Les jardins partagés sont aussi devenu des lieux supports d’expression culturelle et d’accueil d’événements festifs.
Sur-Mesure : Pouvez-vous nous en dire plus sur l’aspect pédagogique du programme ?
Simon Burkovic : En réalité, pour que le jardin fonctionne, il faut pour moi y allier plusieurs dimensions : celles de l’appropriation et de la citoyenneté, l’implication des services, l’aspect ornemental et la thématique de l’alimentation. Les jardiniers de la Ville sont ainsi associés à la démarche. L’un d’entre eux est référent sur ces questions et fait le lien pédagogique avec les écoles de la ville. Les jardins partagés sont aussi devenu des lieux supports d’expression culturelle et d’accueil d’événements festifs. Nous nous appuyons dessus, entre autres, pour accueillir le village d’Alternatiba à la rentrée 2017.

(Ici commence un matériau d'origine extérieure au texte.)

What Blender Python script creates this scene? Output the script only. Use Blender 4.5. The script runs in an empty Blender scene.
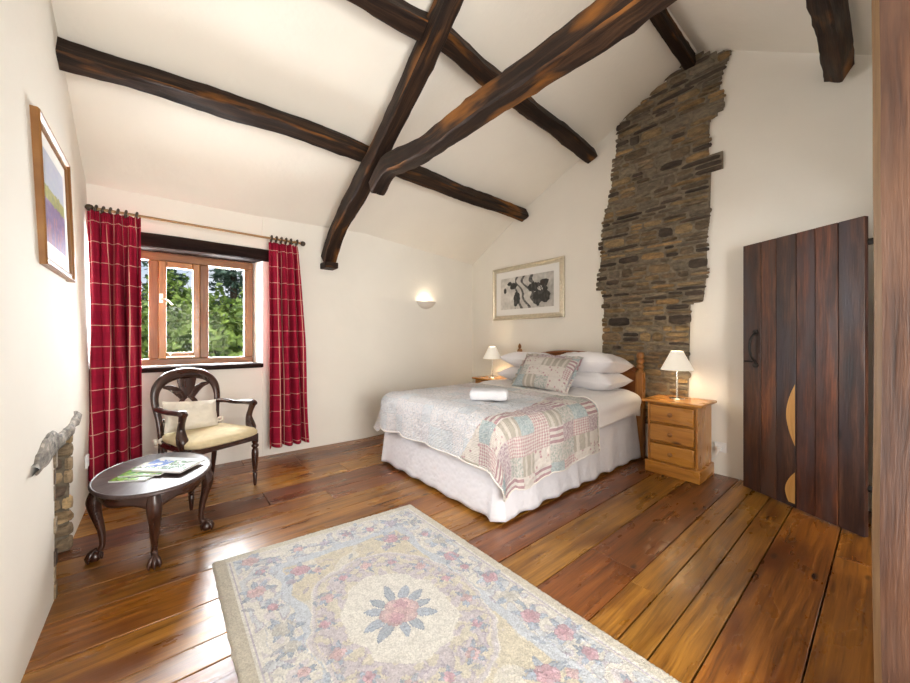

Sur-Mesure : Peut-on considérer que depuis la mise en œuvre de la démarche Ville Comestible, la notion d’ouverture irrigue les autres dynamiques d’aménagement à Arcueil ?
Simon Burkovic : C’est difficile de faire un véritable bilan, car la démarche est très récente. Ce qui est certain, c’est que Ville Comestible influence et oriente les nouveaux projets d’aménagement. Notamment, des végétaux comestibles (arbres fruitiers, plantes odorantes) ont été plantés dans certains espaces publics lors de leur requalification. Nous avons de très bons retours de la part des citoyens !
Personne ne pensait que la démarche prendrait une telle ampleur. Aujourd’hui, Ville Comestible rayonne au-delà d’Arcueil et même au-delà de l’Île-de-France. C’est devenu une véritable vitrine pour la ville. Il faut que cela se poursuive, et que nous continuions de développer le programme, pour permettre de démocratiser la notion de transition écologique et faire prendre conscience à chacun de sa capacité à agir de manière concrète.